For an isothermal process (constant temperature), the ideal gas law PV=nRT implies that P∝1/V since nRT is constant. Therefore, the relationship between initial and final states can be expressed as:

P₁​V₁ ​= P₂​V₂

Given:

• V₁ ​= 1L
• V₂ = 3L

We need to find the ratio of P₂​ to P₁​:

\[ P_1 \times 1 \, \text{L} = P_2 \times 3 \, \text{L} \] \[ P_2 = \frac{P_1}{3} \]

So, the ratio of the final pressure to the initial pressure is:

\[ \frac{P_2}{P_1} = \frac{1}{3} \]

Thus, the correct answer is 1:3.

Question 2:

In a perfectly elastic collision, a 2 kg ball moving at 3 m/s collides head-on with a stationary 4 kg ball. What is the speed of the 2 kg ball after the collision?

A) 1 m/s
B) 2 m/s
C) -1 m/s
D) 0 m/s

Answer: C) -1 m/s

Explanation:

In a perfectly elastic collision, both momentum and kinetic energy are conserved. For two objects colliding head-on, the velocities after collision can be determined using the following equations for perfectly elastic collisions:

\[ v_{1f} = \frac{(m_1 – m_2)v_{1i} + 2m_2v_{2i}}{m_1 + m_2} \] \[ v_{2f} = \frac{(m_2 – m_1)v_{2i} + 2m_1v_{1i}}{m_1 + m_2} \]

Given:

\[ m_1 = 2 \, \text{kg} \] \[ m_2 = 4 \, \text{kg} \] \[ v_{1i} = 3 \, \text{m/s} \] \[ v_{2i} = 0 \, \text{m/s} \]

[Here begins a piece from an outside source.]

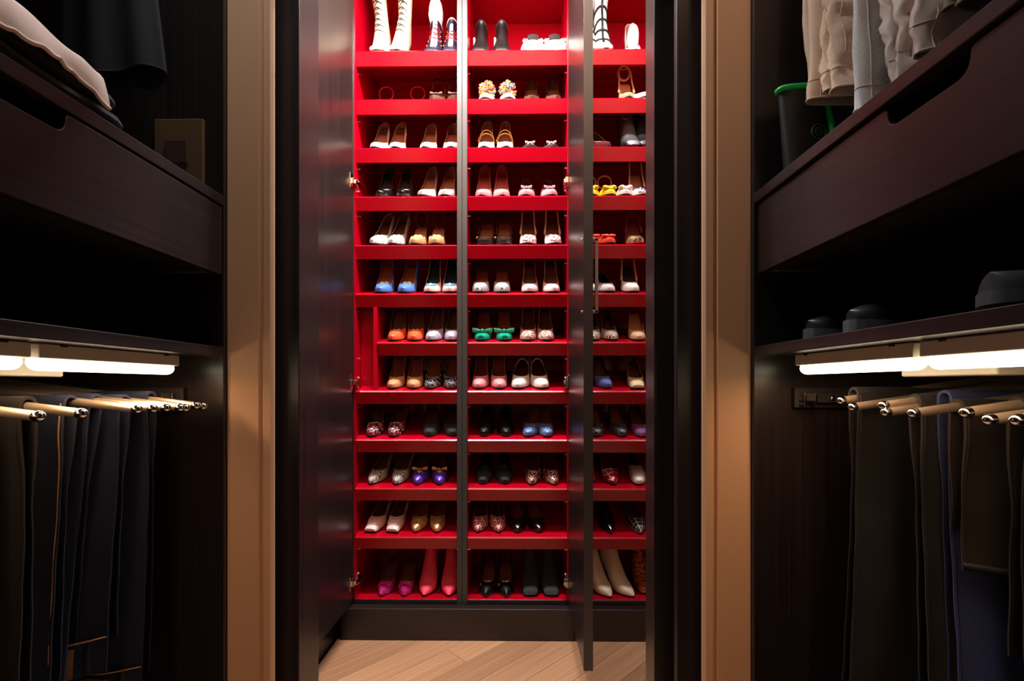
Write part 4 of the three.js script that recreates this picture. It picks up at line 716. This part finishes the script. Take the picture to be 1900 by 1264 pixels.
// fourth
pair(3, 0, 704, 741, 'pump', 'black patent pumps with silver rim', D(K.patent, { toe: 'round', hh: 0.088, bh: 0.055, lin: K.lindark, trim: K.silver, inset: 0.012 }));
pair(3, 0, 783, 820, 'pump', 'white lace pumps with tan lining', D(pat.lace, { toe: 'round', hh: 0.088, bh: 0.06, trim: K.tan, yaw: -0.1, inset: 0.012 }));
pair(3, 1, 895, 929, 'pump', 'dusty pink pointed pumps', D(K.pink, { toe: 'point', hh: 0.095, bh: 0.06, lin: K.linpink, tv: 0.26, u: 0.2, inset: 0.02 }));
pair(3, 1, 978, 1021, 'flat', 'taupe flats with pink ruffled toes', D(K.pink, { ...flat, toe: 'round', hh: 0.03, lin: K.linbrown, bh: 0.06, deco: [['bow', K.pink, 0.7]] }));
pair(3, 2, 1102, 1133, 'sandal', 'yellow sandals with tan ankle loop', D(K.yellow, { toe: 'round', hh: 0.03, heel: 'flat', open: 'mule', tb: 0.3, tv: 0.27, lin: K.tan, inset: 0.02, deco: [['ruffle', K.yellow], ['loop', K.tan, 0.032, 0.03, 0.0038, -0.05, 0.04]] }));
put(3, 2, 1166, -1, 'sandal', 'white petalled flower sandal', D(K.white, { toe: 'round', hh: 0.02, heel: 'flat', open: 'mule', tb: 0.3, tv: 0.27, inset: 0.02, deco: [['ruffle', K.white, 10], ['gems', K.red, 5, 0.003]] }), true);
put(3, 2, 1192, 1, 'sandal', 'tan slingback with blue and white toe', D(pat.floralWhite, { toe: 'almond', hh: 0.1, open: 'sling', deco: [['sling', K.tan, 0.004, 0.06], ['gems', K.blue, 8, 0.003]] }), true);
// fifth
pair(4, 0, 691, 722, 'pump', 'white lace pumps with dark inside', D(pat.lace, { toe: 'round', hh: 0.085, bh: 0.055, vh: 0.044, lin: K.linbrown, yaw: -0.16, inset: 0.012, deco: [['paper', 0.012]] }));
pair(4, 0, 769, 804, 'sandal', 'cork-soled white slingbacks with tan strap', D(pat.cork, { toe: 'round', hh: 0.07, open: 'sling', tb: 0.4, vh: 0.04, lin: K.tan, heel: 'block', inset: 0.01, deco: [['loop', K.linbrown, 0.028, 0.042, 0.003, -0.07, 0.045], ['paper', 0.016]] }));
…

Substitute these values into the equation for v₁f​:

\[ v_{1f} = \frac{(2 – 4) \times 3 + 2 \times 4 \times 0}{2 + 4} \] \[ v_{1f} = \frac{-6}{6} = -1 \, \text{m/s} \]

Thus, the speed of the 2 kg ball after the collision is -1 m/s, indicating it reverses direction.

Question 3:

A Carnot engine operates between a high-temperature reservoir at 500 K and a low-temperature reservoir at 300 K. What is the efficiency of the Carnot engine?

A) 40%
B) 50%
C) 60%
D) 70%

Answer: A) 40%

Explanation:

The efficiency η of a Carnot engine is given by the formula:

\[ \eta = 1 – \frac{T_C}{T_H} \]

where T꜀ is the temperature of the cold reservoir and Tₕ​ is the temperature of the hot reservoir.

Given:

• Tₕ​ = 500K
• T꜀ ​= 300K

Substitute these values into the efficiency equation:

\[ \eta = 1 – \frac{300 \, \text{K}}{500 \, \text{K}} \] \[ \eta = 1 – 0.6 = 0.4 \]

Converting to percentage:

η = 0.4×100% = 40%

Thus, the efficiency of the Carnot engine is 40%.